## Goal:
Filter the lines below, copying only those with the string "scene".

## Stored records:
────────

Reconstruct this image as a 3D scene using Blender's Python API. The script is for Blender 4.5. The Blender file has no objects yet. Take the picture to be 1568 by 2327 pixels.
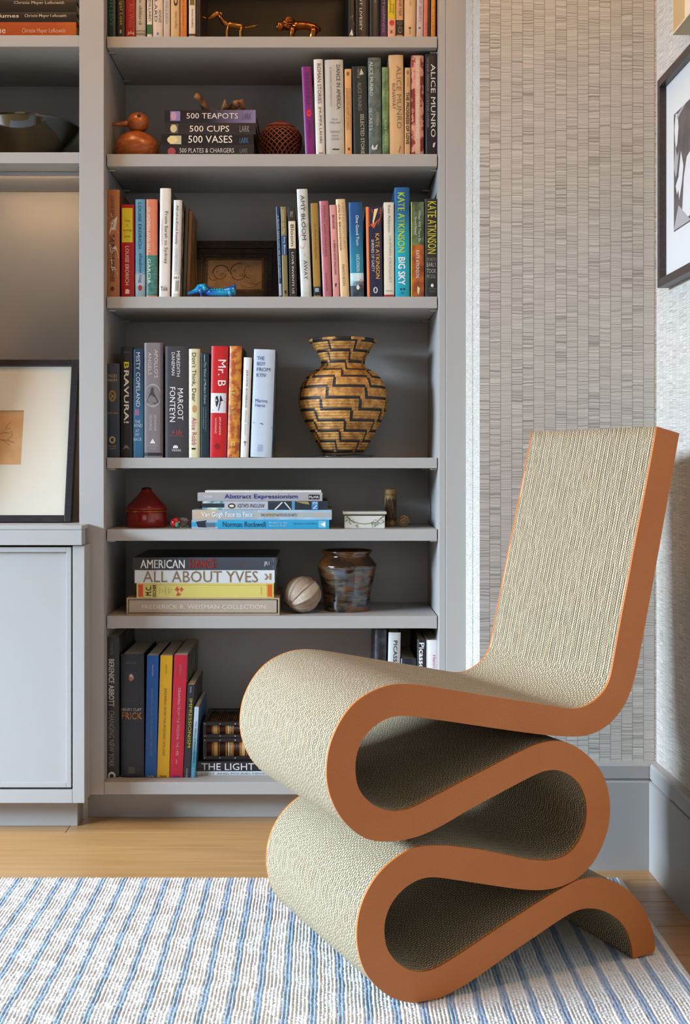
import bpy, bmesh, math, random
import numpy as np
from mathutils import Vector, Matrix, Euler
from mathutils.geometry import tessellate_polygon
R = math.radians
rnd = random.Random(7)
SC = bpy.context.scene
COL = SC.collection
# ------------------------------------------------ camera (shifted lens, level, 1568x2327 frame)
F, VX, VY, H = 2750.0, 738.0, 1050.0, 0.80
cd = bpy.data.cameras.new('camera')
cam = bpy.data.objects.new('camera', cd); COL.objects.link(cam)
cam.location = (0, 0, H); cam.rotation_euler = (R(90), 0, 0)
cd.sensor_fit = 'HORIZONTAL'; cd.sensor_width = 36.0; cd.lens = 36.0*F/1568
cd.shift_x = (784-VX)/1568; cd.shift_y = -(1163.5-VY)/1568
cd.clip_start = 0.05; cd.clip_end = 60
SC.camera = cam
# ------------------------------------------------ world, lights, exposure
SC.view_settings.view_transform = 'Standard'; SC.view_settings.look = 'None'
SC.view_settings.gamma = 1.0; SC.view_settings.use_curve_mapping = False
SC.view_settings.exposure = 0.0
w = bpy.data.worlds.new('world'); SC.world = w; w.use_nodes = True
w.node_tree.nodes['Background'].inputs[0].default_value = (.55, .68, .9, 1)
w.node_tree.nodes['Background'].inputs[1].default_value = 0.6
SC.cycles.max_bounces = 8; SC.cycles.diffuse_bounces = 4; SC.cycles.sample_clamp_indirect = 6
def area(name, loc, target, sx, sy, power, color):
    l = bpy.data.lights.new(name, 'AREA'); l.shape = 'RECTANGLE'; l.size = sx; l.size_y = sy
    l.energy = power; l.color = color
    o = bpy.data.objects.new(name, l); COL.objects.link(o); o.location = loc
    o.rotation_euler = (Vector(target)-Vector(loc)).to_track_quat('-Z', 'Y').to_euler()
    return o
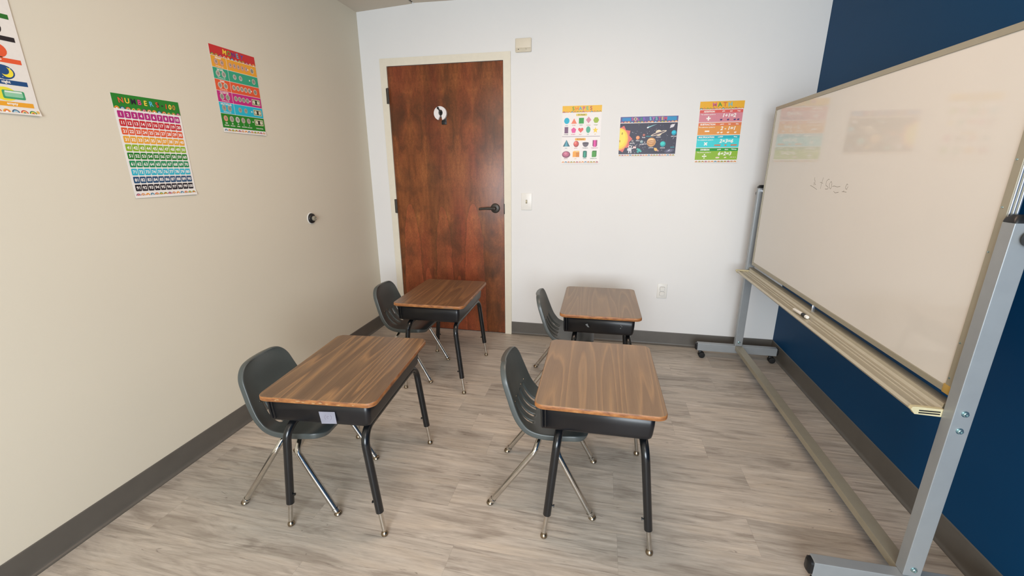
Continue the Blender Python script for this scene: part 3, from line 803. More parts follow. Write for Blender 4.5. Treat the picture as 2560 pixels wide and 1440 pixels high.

────────

## Task answer:
Reconstruct this image as a 3D scene using Blender's Python API. The script is for Blender 4.5. The Blender file has no objects yet. Take the picture to be 1568 by 2327 pixels.
SC = bpy.context.scene
Continue the Blender Python script for this scene: part 3, from line 803. More parts follow. Write for Blender 4.5. Treat the picture as 2560 pixels wide and 1440 pixels high.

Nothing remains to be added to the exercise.